Karin Cecile Davidson
Karin Cecile Davidson is the author of the novel Sybelia Drive, published by Braddock Avenue Books in 2020. Her awards include an Ohio Arts Council Individual Excellence Award, an Orlando Prize for Short Fiction, the Waasmode Short Fiction Prize, a Peter Taylor Fellowship from the 2012 Kenyon Review Writers Workshop, and residencies at the Fine Arts Work Center, the Atlantic Center for the Arts, and The Studios of Key West. She received scholarships from the 2011 VCFA Writers Workshop and the 2006 and 2017 Sewanee Writers’ Conference.

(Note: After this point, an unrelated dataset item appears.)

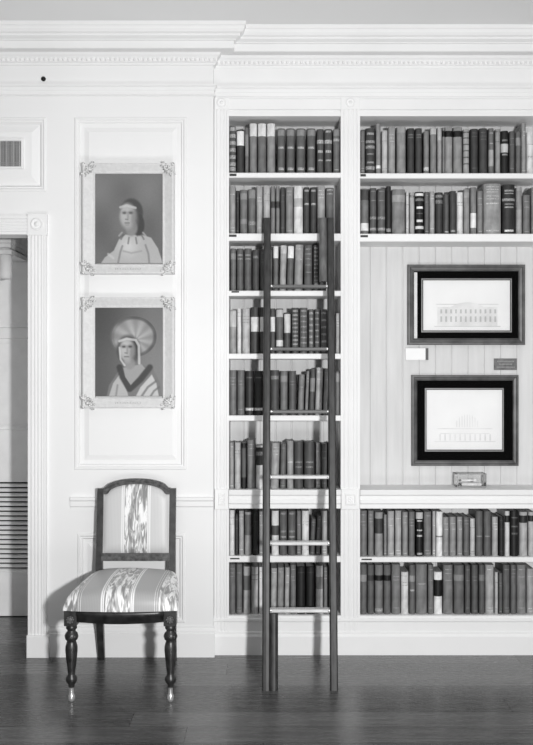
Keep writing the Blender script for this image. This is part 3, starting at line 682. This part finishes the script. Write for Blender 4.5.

Margot Livesey, author of The Boy in the Field, and The Hidden Machinery wrote, “In this brilliantly structured, morally complex novel, Karin Cecile Davidson explores the lives of two girls who have lost their fathers to Vietnam, and of the people around them. I love how well Davidson knows her fierce characters, and how close to the edge she writes. Sybelia Drive is a stunning debut.”
Davidson commented on her inspirations, background, and processes that went into writing her debut novel in an interview with StreetLight. Wonderfully descriptive, Davidson shared “The fictional town of Anna Clara was conceived from memories of Winter Park, Florida. Central Florida. Rollins College. Lakes named Faith and Hope and Virginia. In creating scenes for Sybelia Drive, I reached toward sense of place. Florida is, of course, lush with flora—open-fingered palm fronds suited to withstand winds, cypresses rising straight out of the lakes, live oaks casting a yard’s worth of shade. Another layer of memory arrives out of sensory perspective of place, of orange groves, the tang of citrus in the trees and rotting on the ground, the sandy yet loamy soil that surrounded the tree roots, the sweet cloying waft of orange blossoms. The singular sight of a heron overhead, the soft repetitive sound of a canoe paddle as it dips again and again into the gray-green lake… the drift of Dusty Springfield’s voice from a transistor radio on a kitchen windowsill… We were children; we didn’t listen to the news; we only knew of a greater world from our grandparents’ photograph albums and Rudyard Kipling’s Just So Stories. Nonetheless, U.S. presence in Vietnam was already happening, and soon enough the nightly news became weighted with body counts, created, I would learn later, from the worst kind of foreign policy.”
Davidson’s stories have appeared in The Massachusetts Review, Five Points, Colorado Review, The Los Angeles Review, Passages North, Post Road, and elsewhere. Her fiction has been nominated for Pushcart and Best of the Net, as well as shortlisted in several writing competitions, including the Glimmer Train Short Story Award for New Writers, the Marguerite McGlinn Fiction Prize, the Nelligan Prize, Jaimy Gordon Fiction Prize, the Faulkner-Wisdom Writing Competition, the Bridport Prize, the Red Hen Press Women’s Prose Prize, and the Autumn House Press Fiction Contest. She received her B.A. from Tulane University in English Literature and her M.F.A. in Creative Writing from Lesley University. She was an Interviews Editor for Newfound Journal from 2014-2021.
Originally from the Gulf Coast, Davidson lives in Columbus, Ohio.